RedGiant
RedGiant

Reputation: 4748

Does Varnish 4 use hash key to look up objects when purging or banning?

When varnish invalidates cache via Purge and Ban, does it use the hash keys defined in vcl_hash to help looking up the objects? If I'm going to invalidate cache by a custom header obj.http.page_id instead of obj.http.url recommended by this article, would it affect the performance since the hash keys don't use http.page_id? I don't see any mention of this in the document, but want to make it clear before using the new method.

   sub vcl_recv {

      if (req.method == "PURGE") {

        if (!client.ip ~ purge) {

            return (synth(405, "Not allowed."));
        }

        ban("obj.http.url ~ ^" + req.url);

        return (purge);
      }
   }

   sub vcl_hash {
        hash_data(req.url);
        if (req.http.host) {
            hash_data(req.http.host);
        } else {
            hash_data(server.ip);
        }
   }

Upvotes: 0

Views: 919

Answers (2)

Ray Jennings
Ray Jennings

Reputation: 345

A BAN is more involved than a PURGE. A PURGE has to match the obj exactly from the value returned from vcl_hash(). A BAN can use regular expressions and is put on a BAN list. Each request coming in has to check the BAN list in determining if the cache contains stale data. Traversing the BAN list for each request can cause a drop in performance if the number of BANs becomes too large. The good news is that BANs are removed by a ban-lurker-thread which walks the cache and compares the timestamp of objects in the cache with the timestamp of the BAN request. If there are no cache objects with a timestamp earlier than the BAN request that match the BAN's regex, the BAN is removed from the list since it is no longer useful.

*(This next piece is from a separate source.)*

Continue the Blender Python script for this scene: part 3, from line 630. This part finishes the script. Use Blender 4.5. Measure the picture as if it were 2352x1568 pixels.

It might be useful to have separate conditions for PURGE and BAN:

if (req.method == "BAN")
{
    // TODO: Add client validation as needed
    ban("obj.http.x-url ~ " + req.url);
    return(synth(901, "BAN Set for " + req.url));
}

if (req.method == "PURGE")
{
    // TODO: Add client validation as needed
    return(purge);
}

Upvotes: 1

Joshua DeWald
Joshua DeWald

Reputation: 3229

If you're doing a BAN, then it does not need to match the hash, since the BAN is going to apply when the object(s) are looked up.

A PURGE however will do a normal object lookup, and so you could not do it using an alternate key.